Ad man by day, “beer guy” the rest of the time, Cass Enright (BA 1998 Innis) might just be the most enthusiastic beer enthusiast. He founded the Bar Towel website, full of Ontario craft-beer news and views, and the Golden Tap Awards, which honours bars and brewing achievement in the province. Non-beer drinker Lisa Bryn Rundle tries to understand the passion for malty, hoppy, sudsy brew.
How did you become “the beer guy”?
During frosh week at Innis College, somebody gave me a can of Blue Light. And I thought: This can’t be it…. There’s got to be more.
An idealistic young scholar.
Yes! So I took over the Home Brew Club and renamed it the Innis Beer Connoisseurs Society.
Isn’t drinking beer for the taste a little like reading Playboyfor the articles?
There’s a lot of fun in exploring flavour, and thinking about the history and everything that goes into brewing a unique beer.
How do you define a craft beer?
One that is true to traditional styles. Because small breweries are able to do unique things, they can use interesting ingredients such as fruits, chocolate, coffee and spices to create specialty one-offs and casks. They can make a super-hoppy beer, for example, and sell it right out of their brewery.
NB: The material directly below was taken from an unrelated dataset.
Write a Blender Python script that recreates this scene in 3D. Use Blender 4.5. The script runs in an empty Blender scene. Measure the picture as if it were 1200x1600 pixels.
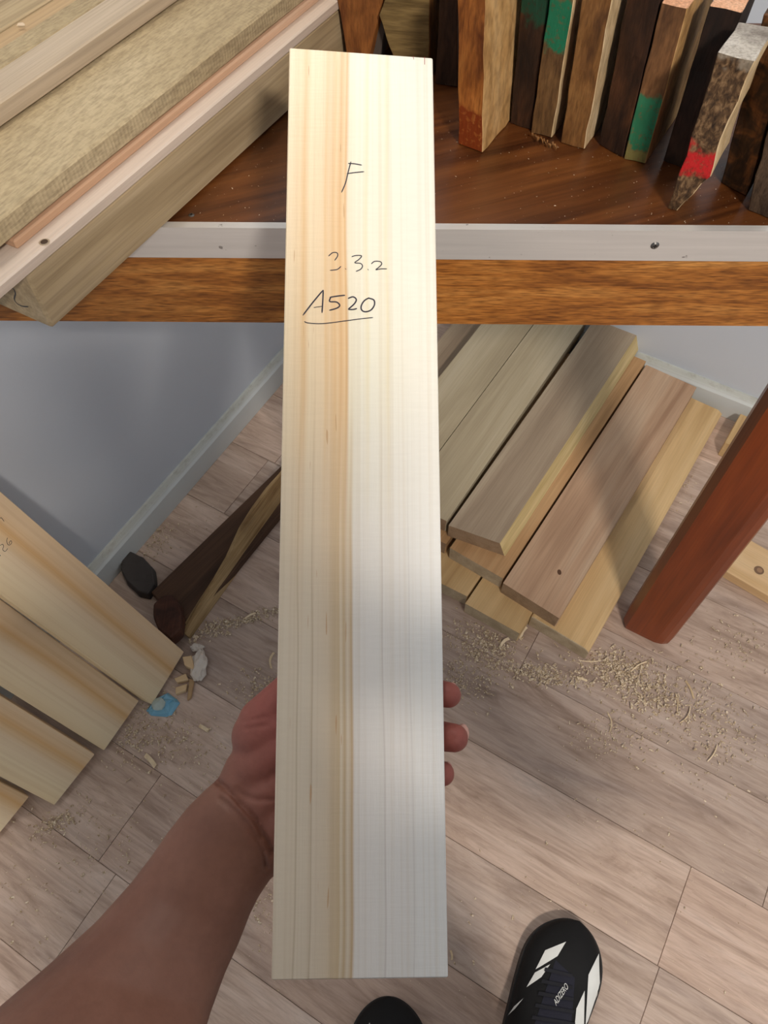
import bpy, bmesh, math, random
import numpy as np
from mathutils import Vector, Matrix, noise
from mathutils.bvhtree import BVHTree
random.seed(7)
scene = bpy.context.scene
COL = scene.collection

# ------------------------------------------------------------------ camera
FPX, PITCH, CAMZ = 1200.0, math.radians(57.5), 1.2
cam_d = bpy.data.cameras.new('camera')
cam_d.sensor_fit = 'VERTICAL'; cam_d.sensor_height = 32.0; cam_d.lens = 24.0
cam_d.clip_start = 0.02
cam = bpy.data.objects.new('camera', cam_d)
cam.location = (0, 0, CAMZ); cam.rotation_euler = (math.radians(90) - PITCH, 0, 0)
COL.objects.link(cam); scene.camera = cam

# ------------------------------------------------------------------ world, lamps, exposure
world = bpy.data.worlds.new('world'); scene.world = world; world.use_nodes = True
world.node_tree.nodes['Background'].inputs[0].default_value = (0.80, 0.90, 1.0, 1)
world.node_tree.nodes['Background'].inputs[1].default_value = 0.46
scene.view_settings.view_transform = 'Standard'
scene.view_settings.look = 'None'
scene.view_settings.exposure = 0.0
scene.view_settings.gamma = 1.0
scene.view_settings.use_curve_mapping = False


def lamp(name, loc, target, size, watts, colour, sy=None):
    d = bpy.data.lights.new(name, 'AREA'); d.shape = 'RECTANGLE'; d.size = size; d.size_y = sy or size
    d.energy = watts; d.color = colour
    o = bpy.data.objects.new(name, d); o.location = loc
    o.rotation_euler = (Vector(target) - Vector(loc)).to_track_quat('-Z', 'Y').to_euler()
    COL.objects.link(o); return o


lamp('ceiling_lamp_over_bench', (-0.25, 1.0, 2.38), (0.0, 0.5, 0.6), 0.35, 22, (1.0, 0.93, 0.83))
lamp('ceiling_lamp_behind', (0.62, -1.15, 2.38), (0.15, 0.4, 0.2), 0.28, 63, (1.0, 0.90, 0.80))


# ------------------------------------------------------------------ helpers
def ray(x, y):
    u = (x - 600) / FPX; v = (800 - y) / FPX
    return Vector((u, math.cos(PITCH) + v * math.sin(PITCH), -math.sin(PITCH) + v * math.cos(PITCH)))


EYE = Vector((0, 0, CAMZ))


def at(x, y, z=0.0):          # photo point on the level plane at height z
    r = ray(x, y); return EYE + r * ((z - CAMZ) / r.z)


def dp(x, y, d):              # photo point at a distance
    return EYE + ray(x, y) * d


def onp(x, y, p0, n):         # photo point on any plane
    r = ray(x, y); return EYE + r * ((p0 - EYE).dot(n) / r.dot(n))


def S(r, g, b):
    f = lambda c: (c / 255 / 12.92) if c <= 10 else ((c / 255 + 0.055) / 1.055) ** 2.4
    return (f(r), f(g), f(b), 1)


WM = {}


def link(o, parent=None, M=None):
    M = M or Matrix.Identity(4)
    COL.objects.link(o); WM[o.name] = M
    if parent:
        o.parent = parent; o.matrix_basis = WM[parent.name].inverted() @ M
    else:
        o.matrix_basis = M
    return o


def mesh(name, verts, faces, mat, parent=None, M=None, world_verts=False, smooth=False):
    M = M or Matrix.Identity(4)
    if world_verts:
        inv = M.inverted(); verts = [inv @ Vector(v) for v in verts]
    me = bpy.data.meshes.new(name); me.from_pydata([tuple(v) for v in verts], [], faces); me.update()
    if mat: me.materials.append(mat)
    if smooth: me.shade_smooth()
    return link(bpy.data.objects.new(name, me), parent, M)


def from_bm(name, bm, mat, parent=None, M=None, smooth=False):
    me = bpy.data.meshes.new(name); bmesh.ops.recalc_face_normals(bm, faces=bm.faces[:]); bm.to_mesh(me); bm.free()
    if mat: me.materials.append(mat)
    if smooth: me.shade_smooth()
    return link(bpy.data.objects.new(name, me), parent, M)


def tag(o, label=None, cat=None, group=None, kind=None):
    if label: o['label'] = label
    if cat: o['category'] = cat
    if group: o['group'] = group
    if kind: o['kind'] = kind
    return o


def empty(name, M):
    return link(bpy.data.objects.new(name, None), None, M)


def frame(origin, xdir, ydir):
    y = Vector(ydir).normalized(); z = Vector(xdir).cross(y).normalized(); x = y.cross(z)
    return Matrix.Translation(Vector(origin)) @ Matrix((x, y, z)).transposed().to_4x4()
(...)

And they can collaborate with other breweries and homebrewers to make even more interesting beers.
What’s the main difference in taste between a Bud or a Blue and a typical craft beer?
The mass-produced beers tend to be light-coloured, light-flavoured, no aftertaste. Craft beers tend to be the opposite. Beer is supposed to have an aftertaste. Lots of mass beers claim to not be bitter – well, bitter is a flavour you actually want in craft beers.
So would you be caught drinking one of those mass-produced beers?
Oh sure. I’m not a beer snob.
What’s the most heated beer debate you’ve ever had?
Government intervention with how we can buy beer. You can drive to Buffalo and get hundreds of kinds of craft beer from all over, but here there’s a fraction of the choice.
Is that what your campaign and website “Free our Beer” is about?
Yes. I’d like to see private-owned craft beer stores.
Canadian beer culture is still often associated with Bob and Doug McKenzie. Who would you like to see as Canadian beer icons?
The brewers themselves – they are the real characters. And no one person could represent the huge diversity of what’s going on.
You’re being so diplomatic! Pick someone!
How about me? Cass Enright.
And your favourite beer?
Black Oak’s Ten Bitter Years. A kick-ass beer. Super hoppy, super flavourful.